Unfortunately, America's professoriate is in a weakened state, and is ill prepared to fight back--notwithstanding the false stereotypes Horowitz promulgates in doing battle. For instance, during an exchange, Horowitz labeled Graham Larkin, an art professor at Stanford University, a "reactionary" defending "an entrenched class of privileged academics with lifetime tenure." When Horowitz spoke at the University of Colorado, a newspaper reported his characterization of professors as "a privileged elite that work between six to nine hours a week, eight months a year for an annual salary of about $150,000." Obviously, Horowitz should visit a few more universities--especially the growing number of for-profit and on-line institutions, community colleges and state schools in urban settings. Here most of the teaching is off the tenure track, performed by underpaid adjuncts with as much job security as employees at McDonald's. As future state cuts are made by the very same GOP legislatures considering passage of academic bills of rights, this trend only promises to become worse.
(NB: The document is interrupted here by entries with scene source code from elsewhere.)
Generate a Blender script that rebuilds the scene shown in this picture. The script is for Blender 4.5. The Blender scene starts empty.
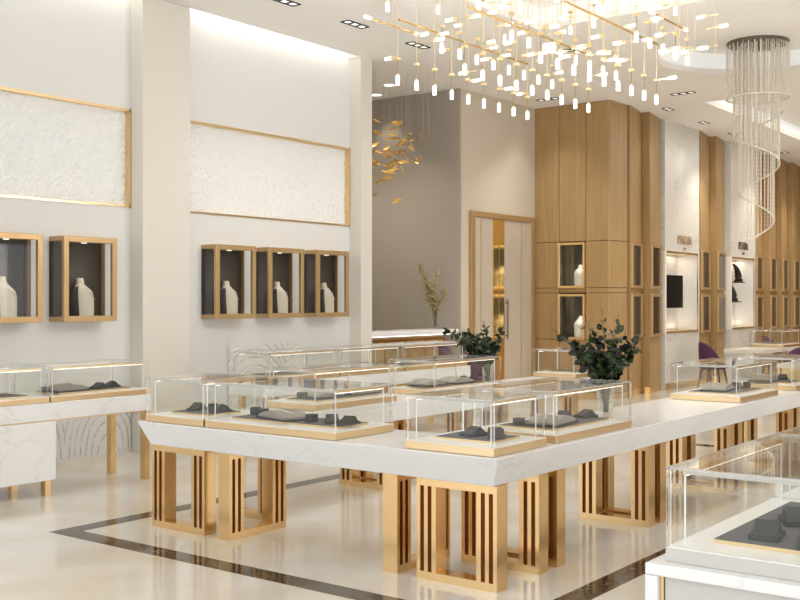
import bpy, bmesh, math, random
from mathutils import Vector, Matrix, noise
from math import pi, sin, cos, radians
R = random.Random(7)
C = bpy.context.scene.collection
H = 4.95

# ------------------------------------------------------------------ materials
def mat(name, col, rough=.5, metal=0, spec=.5, build=None, emit=None, es=0, coat=0):
    m = bpy.data.materials.new(name); m.use_nodes = True
    nt = m.node_tree; b = nt.nodes['Principled BSDF']
    b.inputs['Base Color'].default_value = (*col, 1)
    b.inputs['Roughness'].default_value = rough
    b.inputs['Metallic'].default_value = metal
    b.inputs['Specular IOR Level'].default_value = spec
    b.inputs['Coat Weight'].default_value = coat
    if emit:
        b.inputs['Emission Color'].default_value = (*emit, 1); b.inputs['Emission Strength'].default_value = es
    if build: build(nt, b)
    return m
def N(nt, t, **k):
    n = nt.nodes.new(t)
    for a, v in k.items():
        if hasattr(n, a): setattr(n, a, v)
        else: n.inputs[a.replace('_', ' ')].default_value = v
    return n
def coords(nt, scale=(1,1,1)):
    g = N(nt, 'ShaderNodeNewGeometry'); mp = N(nt, 'ShaderNodeMapping'); mp.inputs['Scale'].default_value = scale
    nt.links.new(g.outputs['Position'], mp.inputs['Vector']); return mp.outputs['Vector']
def ramp(nt, fac, stops):
    r = N(nt, 'ShaderNodeValToRGB'); e = r.color_ramp.elements
    while len(e) < len(stops): e.new(.5)
    for i, (p, c) in enumerate(stops): e[i].position = p; e[i].color = (*c, 1)
    nt.links.new(fac, r.inputs['Fac']); return r.outputs['Color']
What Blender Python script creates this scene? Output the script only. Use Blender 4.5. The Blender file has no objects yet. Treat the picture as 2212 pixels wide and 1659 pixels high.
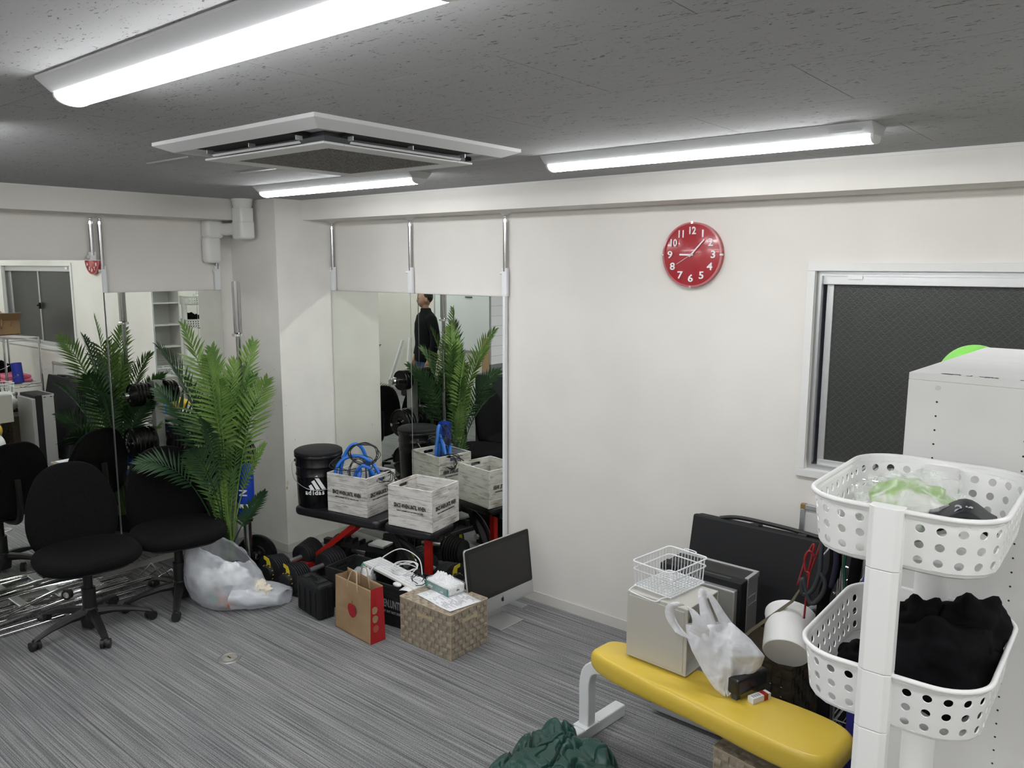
import bpy, math, random
from math import sin, cos, pi, radians as rad
from mathutils import Vector, Matrix, noise
random.seed(7)
SC = bpy.context.scene
COL = SC.collection

# ---------------------------------------------------------------- camera, world, exposure
def make_camera():
    cd = bpy.data.cameras.new('camera'); cam = bpy.data.objects.new('camera', cd); COL.objects.link(cam)
    yaw, pitch, roll = 0.68493, -0.14931, 0.0024
    fwd = Vector((-sin(yaw)*cos(pitch), cos(yaw)*cos(pitch), sin(pitch)))
    right = fwd.cross(Vector((0, 0, 1))).normalized(); up = right.cross(fwd)
    r = right*cos(roll)+up*sin(roll); u = -right*sin(roll)+up*cos(roll)
    m = Matrix((r, u, -fwd)).transposed().to_4x4(); m.translation = Vector((4.6035, -3.6182, 2.0135))
    cam.matrix_world = m
    cd.sensor_fit = 'HORIZONTAL'; cd.sensor_width = 36; cd.lens = 36*1710.25/2212
    cd.clip_start = 0.02; cd.clip_end = 100
    SC.camera = cam
make_camera()
w = bpy.data.worlds.new('night'); SC.world = w; w.use_nodes = True
w.node_tree.nodes['Background'].inputs[0].default_value = (0.012, 0.014, 0.02, 1)
w.node_tree.nodes['Background'].inputs[1].default_value = 1.0
SC.view_settings.view_transform = 'Standard'; SC.view_settings.look = 'None'
SC.view_settings.exposure = 0.0; SC.view_settings.gamma = 1.0; SC.view_settings.use_curve_mapping = False
LAMP_POWER = 42.0
SC.cycles.blur_glossy = 0.0; SC.cycles.sample_clamp_indirect = 60.0
SC.cycles.max_bounces = 14; SC.cycles.transparent_max_bounces = 24
LAMP_TINT = (0.97, 0.985, 1.0)

# ---------------------------------------------------------------- materials
MATS = {}
def mat(name, col, rough=0.5, metal=0.0, spec=0.5, coat=0.0, alpha=1.0, trans=0.0, emit=None, sheen=0.0):
    if name in MATS: return MATS[name]
    m = bpy.data.materials.new(name); m.use_nodes = True; MATS[name] = m
    b = m.node_tree.nodes['Principled BSDF']
    b.inputs['Base Color'].default_value = (*col, 1)
    b.inputs['Roughness'].default_value = rough; b.inputs['Metallic'].default_value = metal
    b.inputs['Specular IOR Level'].default_value = spec; b.inputs['Coat Weight'].default_value = coat
    b.inputs['Alpha'].default_value = alpha; b.inputs['Transmission Weight'].default_value = trans
    if sheen: b.inputs['Sheen Weight'].default_value = sheen; b.inputs['Sheen Roughness'].default_value = 0.6
    if emit: b.inputs['Emission Color'].default_value = (*emit[0], 1); b.inputs['Emission Strength'].default_value = emit[1]
    return m
def nd(m, t, **kw):
    n = m.node_tree.nodes.new(t)
    for k, v in kw.items():
        if k in n.inputs: n.inputs[k].default_value = v
        else: setattr(n, k, v)
    return n
def lk(m, a, ao, b, bi): m.node_tree.links.new(a.outputs[ao], b.inputs[bi])
def bsdf(m): return m.node_tree.nodes['Principled BSDF']
def coords(m, scale=(1, 1, 1), out='Object', rot=(0, 0, 0)):
    tc = nd(m, 'ShaderNodeTexCoord'); mp = nd(m, 'ShaderNodeMapping')
    mp.inputs['Scale'].default_value = scale; mp.inputs['Rotation'].default_value = rot
    lk(m, tc, out, mp, 'Vector'); return mp
def ramp(m, stops):
    r = nd(m, 'ShaderNodeValToRGB'); e = r.color_ramp.elements
    while len(e) < len(stops): e.new(0.5)
    for i, (p, c) in enumerate(stops):
        e[i].position = p; e[i].color = (*c, 1) if len(c) == 3 else c
    return r
def add_bump(m, src, out, strength, dist=0.002):
    b = nd(m, 'ShaderNodeBump'); b.inputs['Strength'].default_value = strength; b.inputs['Distance'].default_value = dist
    lk(m, src, out, b, 'Height'); lk(m, b, 'Normal', bsdf(m), 'Normal')
def noise_mat(name, c1, c2, scale=(1, 1, 1), nscale=8, rough=0.6, bump=0.0, detail=4, spec=0.5, metal=0, lo=0.35, hi=0.65, dist=0.002, sheen=0, coat=0, out='Object'):
    m = mat(name, c1, rough, metal, spec, coat, sheen=sheen)
    mp = coords(m, scale, out); n = nd(m, 'ShaderNodeTexNoise', Scale=nscale, Detail=detail)
    lk(m, mp, 'Vector', n, 'Vector'); r = ramp(m, [(lo, c1), (hi, c2)])
    lk(m, n, 'Fac', r, 'Fac'); lk(m, r, 'Color', bsdf(m), 'Base Color')
    if bump: add_bump(m, n, 'Fac', bump, dist)
    return m

M = {}
M['wall'] = noise_mat('wall_paper', (0.70, 0.678, 0.635), (0.745, 0.722, 0.68), nscale=2.2, rough=0.85, detail=2, spec=0.2)
def _wall():
    m = M['wall']; mp = coords(m); n = nd(m, 'ShaderNodeTexNoise', Scale=260, Detail=3); lk(m, mp, 'Vector', n, 'Vector')
    add_bump(m, n, 'Fac', 0.25, 0.0012)
_wall()
M['wall2'] = noise_mat('wall_paper_left_lifted', (0.76, 0.735, 0.69), (0.80, 0.775, 0.73), nscale=2.2, rough=0.85, detail=2, spec=0.2)  # same paper, colour lightened to make up for weak light on the left
M['column'] = noise_mat('column_paper', (0.73, 0.715, 0.675), (0.79, 0.775, 0.73), nscale=3.5, rough=0.85, detail=5, spec=0.2)
M['base'] = mat('baseboard_vinyl', (0.60, 0.585, 0.55), 0.5)
def ceiling_mat():
    m = mat('ceiling_board', (0.6, 0.6, 0.6), 0.9, spec=0.1)
    tc = nd(m, 'ShaderNodeTexCoord'); oi = nd(m, 'ShaderNodeObjectInfo')
    sc = nd(m, 'ShaderNodeVectorMath', operation='SCALE'); sc.inputs[3].default_value = 1.0
    add = nd(m, 'ShaderNodeVectorMath', operation='ADD')
    mul = nd(m, 'ShaderNodeMath', operation='MULTIPLY'); mul.inputs[1].default_value = 37.0
    lk(m, oi, 'Random', mul, 0); lk(m, tc, 'Object', add, 0); lk(m, mul, 'Value', add, 1)
    mp = nd(m, 'ShaderNodeMapping'); mp.inputs['Scale'].default_value = (1.0, 2.6, 1.0); lk(m, add, 'Vector', mp, 'Vector')
    n1 = nd(m, 'ShaderNodeTexNoise', Scale=62, Detail=3, Roughness=0.65, Distortion=0.5); lk(m, mp, 'Vector', n1, 'Vector')
    n2 = nd(m, 'ShaderNodeTexNoise', Scale=14, Detail=2); lk(m, mp, 'Vector', n2, 'Vector')
    s = nd(m, 'ShaderNodeMath', operation='MULTIPLY_ADD'); s.inputs[1].default_value = 0.35; lk(m, n2, 'Fac', s, 0); lk(m, n1, 'Fac', s, 2)
    r = ramp(m, [(0.0, (0.14, 0.14, 0.14)), (0.495, (0.16, 0.16, 0.16)), (0.525, (0.395, 0.395, 0.393)), (1.0, (0.41, 0.41, 0.41))])
    lk(m, s, 'Value', r, 'Fac'); lk(m, r, 'Color', bsdf(m), 'Base Color')
    r2 = ramp(m, [(0.49, (0, 0, 0)), (0.54, (1, 1, 1))]); lk(m, s, 'Value', r2, 'Fac')
    add_bump(m, r2, 'Color', 0.8, 0.003)
    return m
M['ceil'] = ceiling_mat()
def carpet_mat():
    m = mat('carpet', (0.1, 0.1, 0.1), 0.95, spec=0.1)
    def nz_(sc, k, det=3, ro=.6):
        mp = coords(m, sc); n = nd(m, 'ShaderNodeTexNoise', Scale=k, Detail=det, Roughness=ro); lk(m, mp, 'Vector', n, 'Vector'); return n
    fine = nz_((1.3, 170, 1), 1.0); grain = nz_((150, 420, 1), 1.0, 2); line = nz_((.22, 62, 1), 1.0, 2); big = nz_((1, 1, 1), 1.6, 3)
    a = nd(m, 'ShaderNodeMath', operation='MULTIPLY_ADD'); a.inputs[1].default_value = .8; lk(m, grain, 'Fac', a, 0); lk(m, fine, 'Fac', a, 2)
    r = ramp(m, [(0.70, (0.105, 0.108, 0.115)), (0.90, (0.20, 0.203, 0.208)), (1.10/1.1, (0.335, 0.337, 0.342))]); lk(m, a, 'Value', r, 'Fac')
    rl = ramp(m, [(0.30, (0.50, 0.50, 0.51)), (0.42, (1, 1, 1))]); lk(m, line, 'Fac', rl, 'Fac')
    r3 = ramp(m, [(0.3, (0.86, 0.86, 0.86)), (0.7, (1.06, 1.05, 1.02))]); lk(m, big, 'Fac', r3, 'Fac')
    prev = r.outputs['Color']
    for q in (rl, r3):
        mm = nd(m, 'ShaderNodeMix', data_type='RGBA', blend_type='MULTIPLY'); mm.inputs[0].default_value = 1
        m.node_tree.links.new(prev, mm.inputs[6]); m.node_tree.links.new(q.outputs['Color'], mm.inputs[7]); prev = mm.outputs[2]
    m.node_tree.links.new(prev, bsdf(m).inputs['Base Color'])
    add_bump(m, a, 'Value', 0.5, 0.003)
    return m
M['carpet'] = carpet_mat()
M['mirror'] = mat('mirror_glass', (0.84, 0.865, 0.82), 0.0, 1.0)
M['chrome'] = mat('chrome', (0.80, 0.80, 0.81), 0.14, 1.0)
M['chrome2'] = mat('chrome_darkened', (0.42, 0.42, 0.425), 0.16, 1.0)  # chrome with its colour darkened to tame reflections of the bright walls
M['alu'] = mat('aluminium', (0.55, 0.56, 0.57), 0.35, 0.9)
M['alum2'] = mat('brushed_silver', (0.60, 0.605, 0.61), 0.38, 0.75)
M['whitepl'] = mat('white_plastic', (0.78, 0.78, 0.765), 0.35)
M['whitemt'] = mat('white_enamel', (0.76, 0.775, 0.79), 0.35)
M['cream'] = mat('cream_metal', (0.50, 0.49, 0.445), 0.4)
M['lightbody'] = mat('lamp_body_white', (0.50, 0.505, 0.51), 0.5)
M['diff'] = mat('lamp_diffuser', (0.9, 0.9, 0.9), 0.5, emit=(LAMP_TINT, LAMP_POWER))
M['blk'] = mat('black_plastic', (0.012, 0.012, 0.013), 0.45)
M['blkfab'] = noise_mat('black_fabric', (0.0035, 0.0035, 0.004), (0.008, 0.008, 0.009), nscale=180, rough=0.95, bump=0.4, spec=0.15)
M['blkvinyl'] = mat('black_vinyl', (0.012, 0.012, 0.014), 0.33)
M['blkrub'] = mat('black_rubber', (0.006, 0.006, 0.007), 0.24, spec=0.35)
M['blkmatte'] = mat('black_matte', (0.009, 0.0095, 0.011), 0.6, spec=0.35)
M['dkgrey'] = mat('dark_grey', (0.05, 0.055, 0.06), 0.6)
M['grey'] = mat('mid_grey', (0.2, 0.205, 0.21), 0.55)
M['red'] = mat('red_paint', (0.42, 0.015, 0.01), 0.35)
M['clockred'] = mat('clock_red', (0.36, 0.012, 0.022), 0.22, coat=0.3)
M['white'] = mat('white_print', (0.82, 0.82, 0.82), 0.5)
M['blackprint'] = mat('black_print', (0.02, 0.02, 0.02), 0.7)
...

The battle against the academic bill of rights--and the even more important struggle to insure more funding for education in the future--will be an uphill one. The right is hungry for war; it might not have "lengthy arguments," but it has a well-honed arsenal of ideas and infrastructure ready for action. It has zeal and couldn't care less about the fragility of higher-education institutions it attacks. That's why it's important for liberals to wage a counterbattle. If they don't, we might find politicians visiting college classrooms, sniffing out card-carrying communists, euphemistic or otherwise. Nothing could be worse for higher education or democracy.